SHORT TASK: Quote the records that follow in full, leaving the pictures out.

____________

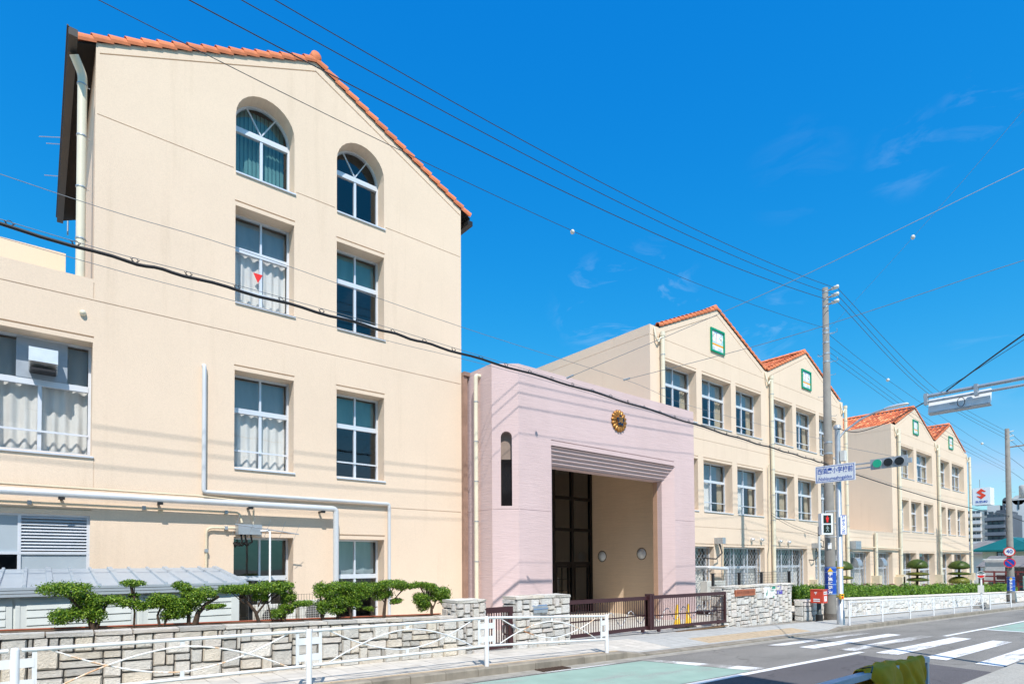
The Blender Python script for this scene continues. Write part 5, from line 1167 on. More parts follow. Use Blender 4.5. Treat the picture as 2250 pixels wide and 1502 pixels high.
# ================================================================== utility poles and signals
def arm_dir(a): return Vector((math.cos(a), math.sin(a), 0))
CAMD = Vector((-.927, -.376, 0))
def upole(label, x, y, zb, zt, r0, r1):
    p = T('utility_pole', label, 'utility pole', (x, y, zb), 'concrete utility poles'); mb = MB(); mb.lathe((x, y, zb-.2), (0, 0, 1), [(0, r0), (zt-zb+.2, r1), (zt-zb+.21, 0)], 22); O('shaft', mb, CONC, p)
    mb = MB(); mb.lathe((x, y, zb-.1), (0, 0, 1), [(0, r0*1.03), (.32, r0*1.02)], 22); O('painted_foot', mb, mk_plain('dark_foot', (0.13, 0.115, 0.10), 0.9, 0, 0.3, 8) if 'dark_foot' not in MATS else MATS['dark_foot'], p)
    def rad(z): return r0+(r1-r0)*(z-zb)/(zt-zb)
    for k, z in enumerate([zb+3.6+j*.75 for j in range(int((zt-zb-4.5)/.75))]):
        s = 1 if k % 2 else -1; d = Vector((.3*s, -.95*s, 0)); o = Vector((x, y, z)); mb = MB(); mb.tube([o+d*rad(z), o+d*(rad(z)+.16), o+d*(rad(z)+.165)+Vector((0, 0, .03))], .009, 6); O('step_bolt', mb, ZINC, p)
    return p, rad
up1, rad1 = upole('concrete utility pole standing by the red post box', 22.24, 9.02, -.45, 11.62, .190, .095)
for z in (11.45, 11.18, 10.92, 10.1, 9.95, 9.6, 9.2, 8.9, 5.95, 5.55, 5.1, 4.9):
    mb = MB(); mb.lathe((22.24, 9.02, z), (0, 0, 1), [(-.03, rad1(z)+.006), (.03, rad1(z)+.006)], 20); O('steel_band', mb, ZINC, up1)
mb = MB(); mb.lathe((22.24, 9.02, 5.0), (0, 0, 1), [(0, rad1(5.2)+.012), (.5, rad1(5.2)+.008)], 20); O('rusty_sleeve', mb, mk_plain('rusty_sleeve', (0.34, 0.24, 0.16), 0.8, 0.1, 0.4, 6, weather=.3), up1)
for z in (11.48, 11.22, 10.97):
    o = Vector((22.24, 9.02, z)); d = Vector((.25, -.93, .22)).normalized(); mb = MB(); mb.tube([o+d*.08, o+d*.22], .025, 8); ia = O('insulator_arm', mb, MATS['rusty_sleeve'], up1)
    mb = MB(); mb.lathe(o+d*.2, d, [(0, .03), (.02, .055), (.09, .05), (.10, .07), (.17, .06), (.19, .07), (.25, .055), (.26, 0)], 14); O('insulator', mb, OFFW, ia)
for (z, s) in ((9.95, 1), (9.2, -1), (8.9, 1)): mb = MB(); o = Vector((22.24, 9.02, z)); mb.tube([o+Vector((.1, -.1, 0)), o+Vector((.22, -.3*s, .03)), o+Vector((.1, -.34*s, .1))], .01, 6); O('wire_hook', mb, ZINC, up1)
def banner(parent, x, y, r, z0, z1, body, face, size):
    mb = MB(); mb.lathe((x, y, z0), (0, 0, 1), [(0, r), (z1-z0, r*.995)], 24); bn = O('warning_banner', mb, BLUE, parent, 'blue wrap-around warning sheet with white characters')
    for z in (z0+.01, z0+(z1-z0)*.35, z0+(z1-z0)*.8, z1-.04): q = MB(); q.lathe((x, y, z), (0, 0, 1), [(0, r+.002), (.012, r+.002)], 24); O('tie_band', q, LBLUE, bn)
    n = face.normalized(); u = Vector((-n.y, n.x, 0)); c = Vector((x, y, 0)) + n*(r+.006)
    if u.x < 0: u = -u
    nn = len(body); h = (z1-z0)
    for i, ch in enumerate(body): text('banner_character', ch, size, c+Vector((0, 0, z1-h*.27-i*h*.165)), u, (0, 0, 1), WHITE, bn, thick=.006)
    q = MB(); z = z1-h*.06; s = size*.62; q.poly([tuple(c+u*a+Vector((0, 0, b))) for a, b in ((-s, z-s*1.2), (s, z-s*1.2), (0, z+s*.3))]); O('warning_triangle', q, YEL, bn)
banner(up1, 22.24, 9.02, .192, .46, 1.45, '学童に注意', CAMD, .15)
mb = MB(); o = Vector((22.24, 9.02, 2.2))+CAMD*.185; u = Vector((.376, -.927, 0)); mb.obox(o, u*.06, (0, 0, .11), CAMD*.004); O('pole_label', mb, WHITE, up1)
mb = MB(); mb.tube([(22.4, 8.82, -.4), (22.38, 8.85, 4.8)], .022, 8); O('cable_guard', mb, PVC, up1)
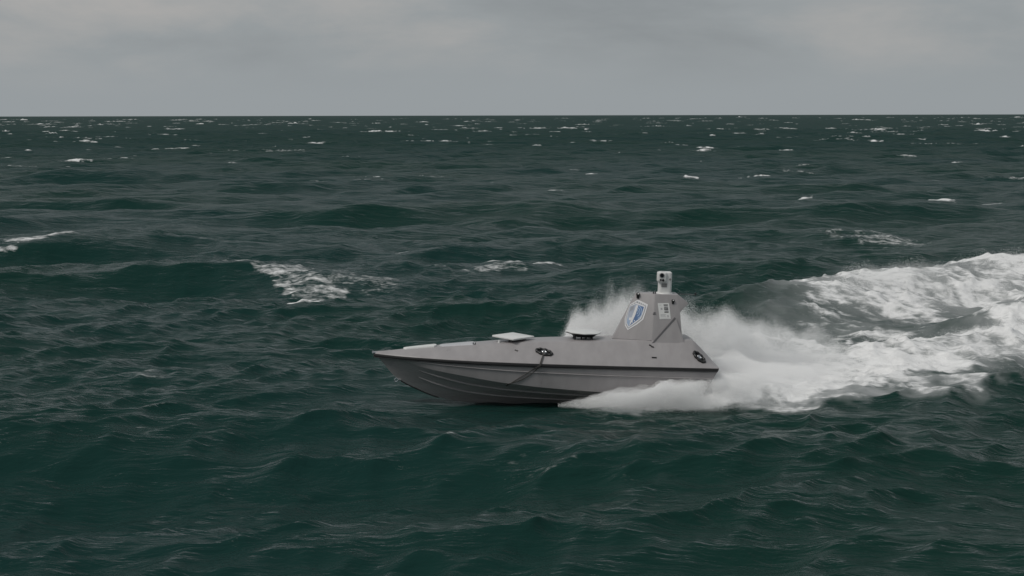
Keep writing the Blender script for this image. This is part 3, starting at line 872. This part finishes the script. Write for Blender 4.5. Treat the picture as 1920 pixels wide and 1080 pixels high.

____________

RESULT OF THE EXERCISE:
The Blender Python script for this scene continues. Write part 5, from line 1167 on. More parts follow. Use Blender 4.5. Treat the picture as 2250 pixels wide and 1502 pixels high.
# ================================================================== utility poles and signals
def arm_dir(a): return Vector((math.cos(a), math.sin(a), 0))
CAMD = Vector((-.927, -.376, 0))
def upole(label, x, y, zb, zt, r0, r1):
    p = T('utility_pole', label, 'utility pole', (x, y, zb), 'concrete utility poles'); mb = MB(); mb.lathe((x, y, zb-.2), (0, 0, 1), [(0, r0), (zt-zb+.2, r1), (zt-zb+.21, 0)], 22); O('shaft', mb, CONC, p)
    mb = MB(); mb.lathe((x, y, zb-.1), (0, 0, 1), [(0, r0*1.03), (.32, r0*1.02)], 22); O('painted_foot', mb, mk_plain('dark_foot', (0.13, 0.115, 0.10), 0.9, 0, 0.3, 8) if 'dark_foot' not in MATS else MATS['dark_foot'], p)
    def rad(z): return r0+(r1-r0)*(z-zb)/(zt-zb)
    for k, z in enumerate([zb+3.6+j*.75 for j in range(int((zt-zb-4.5)/.75))]):
        s = 1 if k % 2 else -1; d = Vector((.3*s, -.95*s, 0)); o = Vector((x, y, z)); mb = MB(); mb.tube([o+d*rad(z), o+d*(rad(z)+.16), o+d*(rad(z)+.165)+Vector((0, 0, .03))], .009, 6); O('step_bolt', mb, ZINC, p)
    return p, rad
up1, rad1 = upole('concrete utility pole standing by the red post box', 22.24, 9.02, -.45, 11.62, .190, .095)
for z in (11.45, 11.18, 10.92, 10.1, 9.95, 9.6, 9.2, 8.9, 5.95, 5.55, 5.1, 4.9):
    mb = MB(); mb.lathe((22.24, 9.02, z), (0, 0, 1), [(-.03, rad1(z)+.006), (.03, rad1(z)+.006)], 20); O('steel_band', mb, ZINC, up1)
mb = MB(); mb.lathe((22.24, 9.02, 5.0), (0, 0, 1), [(0, rad1(5.2)+.012), (.5, rad1(5.2)+.008)], 20); O('rusty_sleeve', mb, mk_plain('rusty_sleeve', (0.34, 0.24, 0.16), 0.8, 0.1, 0.4, 6, weather=.3), up1)
for z in (11.48, 11.22, 10.97):
    o = Vector((22.24, 9.02, z)); d = Vector((.25, -.93, .22)).normalized(); mb = MB(); mb.tube([o+d*.08, o+d*.22], .025, 8); ia = O('insulator_arm', mb, MATS['rusty_sleeve'], up1)
    mb = MB(); mb.lathe(o+d*.2, d, [(0, .03), (.02, .055), (.09, .05), (.10, .07), (.17, .06), (.19, .07), (.25, .055), (.26, 0)], 14); O('insulator', mb, OFFW, ia)
for (z, s) in ((9.95, 1), (9.2, -1), (8.9, 1)): mb = MB(); o = Vector((22.24, 9.02, z)); mb.tube([o+Vector((.1, -.1, 0)), o+Vector((.22, -.3*s, .03)), o+Vector((.1, -.34*s, .1))], .01, 6); O('wire_hook', mb, ZINC, up1)
def banner(parent, x, y, r, z0, z1, body, face, size):
    mb = MB(); mb.lathe((x, y, z0), (0, 0, 1), [(0, r), (z1-z0, r*.995)], 24); bn = O('warning_banner', mb, BLUE, parent, 'blue wrap-around warning sheet with white characters')
    for z in (z0+.01, z0+(z1-z0)*.35, z0+(z1-z0)*.8, z1-.04): q = MB(); q.lathe((x, y, z), (0, 0, 1), [(0, r+.002), (.012, r+.002)], 24); O('tie_band', q, LBLUE, bn)
    n = face.normalized(); u = Vector((-n.y, n.x, 0)); c = Vector((x, y, 0)) + n*(r+.006)
    if u.x < 0: u = -u
    nn = len(body); h = (z1-z0)
    for i, ch in enumerate(body): text('banner_character', ch, size, c+Vector((0, 0, z1-h*.27-i*h*.165)), u, (0, 0, 1), WHITE, bn, thick=.006)
    q = MB(); z = z1-h*.06; s = size*.62; q.poly([tuple(c+u*a+Vector((0, 0, b))) for a, b in ((-s, z-s*1.2), (s, z-s*1.2), (0, z+s*.3))]); O('warning_triangle', q, YEL, bn)
banner(up1, 22.24, 9.02, .192, .46, 1.45, '学童に注意', CAMD, .15)
mb = MB(); o = Vector((22.24, 9.02, 2.2))+CAMD*.185; u = Vector((.376, -.927, 0)); mb.obox(o, u*.06, (0, 0, .11), CAMD*.004); O('pole_label', mb, WHITE, up1)
mb = MB(); mb.tube([(22.4, 8.82, -.4), (22.38, 8.85, 4.8)], .022, 8); O('cable_guard', mb, PVC, up1)
Keep writing the Blender script for this image. This is part 3, starting at line 872. This part finishes the script. Write for Blender 4.5. Treat the picture as 1920 pixels wide and 1080 pixels high.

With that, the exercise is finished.